八王子の米で作られる日本酒「高尾の天狗」が好調だ。飲食店の休業などで日本酒自体は消費が落ち込んでいるが、高尾の天狗においては売上が伸びているそう。また、このほど初めて「純米大吟醸」も登場した。米の注文を受ける市内農家からは喜びの声が聞こえる。
落ち込む業界
飲食店はコロナ禍により打撃を受け、酒販業界は売り上げが低迷している。高尾の天狗の製造・販売をする株式会社舞姫(長野県)の西仲鎌司(けんじ)代表によると「日本酒の消費量は毎年数%減ってきたが、ここにきてさらにひどくなった。酒類の中では最も影響を受けている」という。
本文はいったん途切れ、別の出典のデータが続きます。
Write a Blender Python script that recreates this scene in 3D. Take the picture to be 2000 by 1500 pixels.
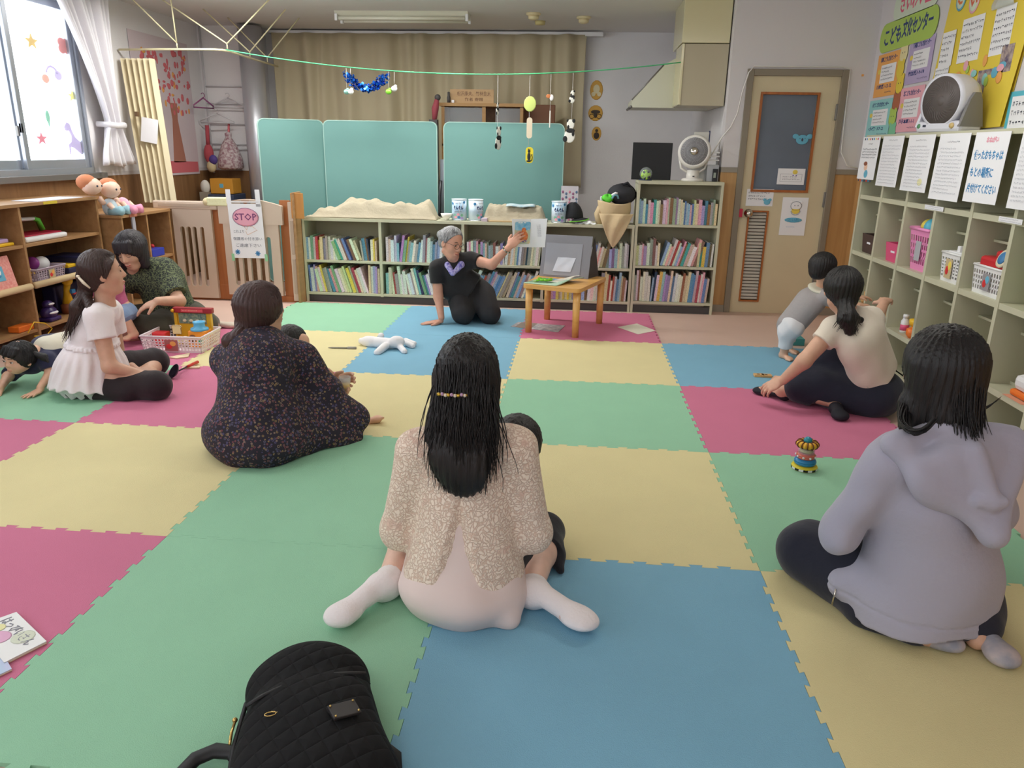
import bpy, bmesh, math, random
import numpy as np
from mathutils import Vector, Matrix, Euler
for o in list(bpy.data.objects): bpy.data.objects.remove(o)
SC = bpy.context.scene
COL = SC.collection
RND = random.Random(7)
# ------------------------------------------------------------------ camera
FL, YAW, PITCH, ROLL = 1464.3, -0.0783, 0.3043, 0.01765
CAM = Vector((0.3545, -2.1989, 1.3052))
_f = Vector((math.sin(YAW)*math.cos(PITCH), math.cos(YAW)*math.cos(PITCH), -math.sin(PITCH)))
_r = Vector((math.cos(YAW), -math.sin(YAW), 0)); _u = _r.cross(_f)
_c, _s = math.cos(ROLL), math.sin(ROLL)
_r, _u = _c*_r + _s*_u, -_s*_r + _c*_u
cam_data = bpy.data.cameras.new('camera'); cam_data.sensor_width = 36.0
cam_data.lens = FL/2000*36.0; cam_data.clip_start = 0.02; cam_data.clip_end = 80
cam = bpy.data.objects.new('camera', cam_data); COL.objects.link(cam)
cam.matrix_world = Matrix(((_r.x, _u.x, -_f.x, CAM.x), (_r.y, _u.y, -_f.y, CAM.y), (_r.z, _u.z, -_f.z, CAM.z), (0, 0, 0, 1)))
SC.camera = cam
def at(px, py, x=None, y=None, z=None):
 """a point of the room measured from the photograph: the sight line through a pixel met with a real plane"""
 d = _f + _r*((px-1000)/FL) + _u*((750-py)/FL)
 if x is not None: t = (x-CAM.x)/d.x
 elif y is not None: t = (y-CAM.y)/d.y
 else: t = (z-CAM.z)/d.z
 return CAM + d*t
# ------------------------------------------------------------------ world, light, exposure
W = bpy.data.worlds.new('overcast_sky'); SC.world = W; W.use_nodes = True
bg = W.node_tree.nodes['Background']; bg.inputs[0].default_value = (0.88, 0.94, 1.0, 1); bg.inputs[1].default_value = 5.2
SC.view_settings.view_transform = 'Standard'; SC.view_settings.look = 'None'
SC.view_settings.exposure = 0.0; SC.view_settings.gamma = 1.0; SC.view_settings.use_curve_mapping = False
SC.cycles.max_bounces = 7; SC.cycles.diffuse_bounces = 5; SC.cycles.glossy_bounces = 3
SC.cycles.transmission_bounces = 6; SC.cycles.transparent_max_bounces = 8
SC.cycles.caustics_reflective = False; SC.cycles.caustics_refractive = False
SC.cycles.sample_clamp_indirect = 6.0
XL, XR, YD, YB, H = -3.58, 2.60, 4.25, 6.20, 2.45      # left wall, right wall, door wall, back wall, ceiling
YR = -4.2                                              # wall behind the photographer
def area(name, loc, rot, sx, sy, power, col=(1, 1, 1), portal=False):
 l = bpy.data.lights.new(name, 'AREA'); l.shape = 'RECTANGLE'; l.size = sx; l.size_y = sy; l.energy = power; l.color = col
 o = bpy.data.objects.new(name, l); COL.objects.link(o); o.location = loc; o.rotation_euler = rot
 if portal: l.cycles.is_portal = True
 return o
WIN_Z0, WIN_Z1 = 1.09, 2.34
WIN_L = [(-3.6, -0.1), (0.35, 3.86)]                   # window openings in the left wall (y range)
WIN_R = [(-2.9, -1.1), (0.4, 2.0)]                     # openings added in the rear wall for fill daylight (x range)
for a, b in WIN_L:
 area('window_daylight', (XL-0.14, (a+b)/2, (WIN_Z0+WIN_Z1)/2), (0, math.radians(-90), 0), WIN_Z1-WIN_Z0, b-a, 1, portal=True)
for a, b in WIN_R:
 area('window_daylight', ((a+b)/2, YR-0.14, (WIN_Z0+WIN_Z1)/2), (math.radians(90), 0, 0), b-a, WIN_Z1-WIN_Z0, 1, portal=True)
# unseen ceiling lamps added as fill light, all in front of the alcove
FILL_LAMPS = [(-2.3, 3.9), (-.75, 3.9), (-1.9, 1.2), (1.3, 1.6), (-.4, -2.4)]
for x, y in FILL_LAMPS: area('ceiling_fill_light', (x, y, H-.10), (0, 0, 0), 1.25, .22, (30 if y > 3 else (14 if x > 1 else 8)), (1.0, .98, .93))
# ------------------------------------------------------------------ materials
def lin(c):
 return tuple(((v/255)/12.92 if v/255 <= 0.04045 else ((v/255+0.055)/1.055)**2.4) for v in c[:3]) + (1.0,)
_M = {}
def mat(name, rgb, rough=0.6, metal=0.0, bump=0.0, bscale=80.0, vary=0.0, vscale=6.0, alpha=1.0, emit=0.0, sheen=0.0, trans=0.0, spec=0.5, stretch=(1, 1, 1), rgb2=None):
 if name in _M: return _M[name]
 m = bpy.data.materials.new(name); m.use_nodes = True; nt = m.node_tree; N = nt.nodes; L = nt.links
 b = N['Principled BSDF']; b.inputs['Base Color'].default_value = lin(rgb); b.inputs['Roughness'].default_value = rough
 b.inputs['Metallic'].default_value = metal; b.inputs['Specular IOR Level'].default_value = spec
 if trans: b.inputs['Transmission Weight'].default_value = trans; b.inputs['IOR'].default_value = 1.2
 if alpha < 1: b.inputs['Alpha'].default_value = alpha
 if sheen: b.inputs['Sheen Weight'].default_value = sheen
 if emit: b.inputs['Emission Color'].default_value = lin(rgb); b.inputs['Emission Strength'].default_value = emit
 tc = N.new('ShaderNodeTexCoord'); mp = N.new('ShaderNodeMapping'); mp.inputs['Scale'].default_value = stretch
 L.new(tc.outputs['Object'], mp.inputs['Vector'])
 if vary or rgb2:
  n = N.new('ShaderNodeTexNoise'); n.inputs['Scale'].default_value = vscale; n.inputs['Detail'].default_value = 4
  L.new(mp.outputs[0], n.inputs['Vector'])
  mx = N.new('ShaderNodeMix'); mx.data_type = 'RGBA'
  c = lin(rgb); c2 = lin(rgb2) if rgb2 else tuple(v*(1-vary) for v in c[:3])+(1,)
  mx.inputs[6].default_value = c; mx.inputs[7].default_value = c2
  rp = N.new('ShaderNodeMapRange'); rp.inputs[1].default_value = 0.35; rp.inputs[2].default_value = 0.65
  L.new(n.outputs[0], rp.inputs[0]); L.new(rp.outputs[0], mx.inputs[0]); L.new(mx.outputs[2], b.inputs['Base Color'])
 if bump:
  n = N.new('ShaderNodeTexNoise'); n.inputs['Scale'].default_value = bscale; n.inputs['Detail'].default_value = 3
  L.new(mp.outputs[0], n.inputs['Vector'])
  bp = N.new('ShaderNodeBump'); bp.inputs['Strength'].default_value = min(1, bump); bp.inputs['Distance'].default_value = 0.01
  L.new(n.outputs[0], bp.inputs['Height']); L.new(bp.outputs[0], b.inputs['Normal'])
 _M[name] = m; return m
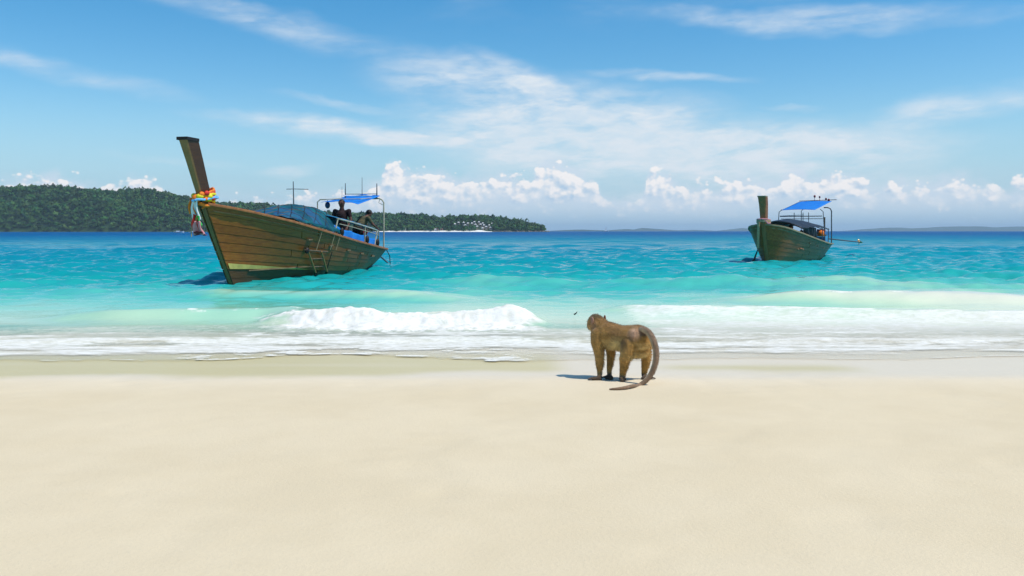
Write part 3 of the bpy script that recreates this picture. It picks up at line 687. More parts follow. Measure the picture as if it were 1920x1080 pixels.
STAND = dict(pelvis=(0, 0, .95), chest=(0.01, 0, 1.28), neck=(0.01, 0, 1.47), head=(0.02, 0, 1.58), shl=(0, .19, 1.40), shr=(0, -.19, 1.40), ell=(.02, .25, 1.12), elr=(.02, -.25, 1.12),
             wrl=(.16, .22, .93), wrr=(.16, -.22, .93), hipl=(0, .1, .9), hipr=(0, -.1, .9), knl=(.03, .11, .5), knr=(.03, -.11, .5), anl=(-.01, .12, .09), anr=(-.01, -.12, .09))
SIT = dict(pelvis=(0, 0, .12), chest=(0.05, 0, .46), neck=(0.08, 0, .65), head=(0.11, 0, .76), shl=(0.05, .19, .58), shr=(0.05, -.19, .58), ell=(.14, .24, .32), elr=(.14, -.24, .32),
           wrl=(.34, .16, .30), wrr=(.34, -.16, .30), hipl=(.03, .1, .12), hipr=(.03, -.1, .12), knl=(.42, .14, .34), knr=(.42, -.14, .34), anl=(.50, .14, -.06), anr=(.50, -.14, -.06))
LEAN = dict(STAND, chest=(.20, 0, 1.20), neck=(.33, 0, 1.33), head=(.42, 0, 1.39), shl=(.24, .19, 1.28), shr=(.24, -.19, 1.28), ell=(.36, .27, 1.05), elr=(.36, -.27, 1.05), wrl=(.55, .2, .95), wrr=(.55, -.2, .95))
CROUCH = dict(pelvis=(0, 0, .50), chest=(.20, 0, .76), neck=(.33, 0, .90), head=(.42, 0, .94), shl=(.24, .19, .86), shr=(.24, -.19, .86), ell=(.38, .25, .62), elr=(.38, -.25, .62),
              wrl=(.58, .16, .60), wrr=(.58, -.16, .60), hipl=(0, .1, .46), hipr=(0, -.1, .46), knl=(.22, .13, .32), knr=(.22, -.13, .32), anl=(.0, .13, .09), anr=(.0, -.13, .09))

# ------------------------------------------------------------------ longtail boats
def smooth_i(x, pts):
    xs_ = [p[0] for p in pts]; k = 0.35
    return sum(interp(x+d*k, pts)*wt_ for d, wt_ in ((-1, .25), (0, .5), (1, .25)))
class Hull:
    """local frame: +x forward (0 where the stem meets the water), +y port, z up from the waterline"""
    def __init__(s, L, sheer, beam, stem, zk=-0.32, fin=None):
        s.L, s.sheer, s.beam, s.stem, s.zk = L, sheer, beam, stem, zk
        s.sj = stem[-1][0] if False else interp_inv(stem, sheer[0][1]); s.fine = fin or [(0, .95), (2, .62), (4, .42), (7, .40), (9.5, .5)]
    def sx(s, z): return float(np.interp(z, [q[1] for q in s.stem], [q[0] for q in s.stem]))
    def p(s, t, v, side, out=0.0):
        a_n = -s.sj*(1-t)+s.L*t                                   # distance aft at gunwale level
        zg = smooth_i(a_n, s.sheer) if t > 0.03 else interp(a_n, s.sheer)
        zk = s.zk+0.30*max(0, (t-0.75)/0.25)**2
        z = zk+(zg-zk)*v
        zb = s.zk+(s.sheer[0][1]-s.zk)*v
        xb = s.sx(zb); aend = s.L-0.55*(1-v)
        a = -xb*(1-t)+aend*t
        b = interp(a_n, s.beam)*(v**interp(a_n, s.fine)) if v > 0 else 0.0
        b = b*(1-(1-min(1, t/0.04))**2*0.2)+0.055*(1-t)+out
        return Vector((-a, side*b, z))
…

そのような中で今年で7年目を迎えた高尾の天狗は好調だ。元々市内のみの取り扱いだったが、現在は都心部の百貨店などに置かれ人気が出ているほか、ネットでの販売を始めたことも功を奏した。一方、お膝元の高尾山では土産品として売れ行きは順調だそう。
高月で栽培
高尾の天狗に使う米は高月町の田で8人の農家により作られている。
このような販売の好調にともない、米の生産量も増やす必要があり、昨年は110石(1石は約180リットル)だったが、今年は130石の注文となる予定。発注を受ける農家のひとり石川稔さん(高月町在住)は「買ってくれる人がいること、売り先があることは嬉しい。安心して作ることができる」と喜ぶ。取り扱う量が増えたことで、生産には昨年1人、今年1人の農家が加わったそうだ。
また、同社は5月13日から純米大吟醸(精米歩合45%)の販売を始めた。
純米大吟醸は精米歩合が50%以下のもの。精米歩合は米を削った割合のことで数値が低いほど「雑味がなくなる」とされる。ただ、米は一定の品質がないと削る際に崩れてしまう。西仲さんによると新潟などの産地の米と違い、東京のものでは「安定しない」ので、50%以下に削るのは難しいと考えられているそうだ。
いずれ蔵を
高尾の天狗は2014年、市内の酒販関係者らにより八王子の「まちおこしプロジェクト」としてスタートした。醸造は現在、長野県の酒蔵で行っているが、将来的には高月町に蔵を建てそこで酒造りをする計画がある。「ワインの場合、ぶどう畑の近くに醸造所がある。そのイメージで田んぼのそばに蔵があるといい」(西仲さん)。今回登場の大吟醸のパッケージには、その様子をイラストで表現している。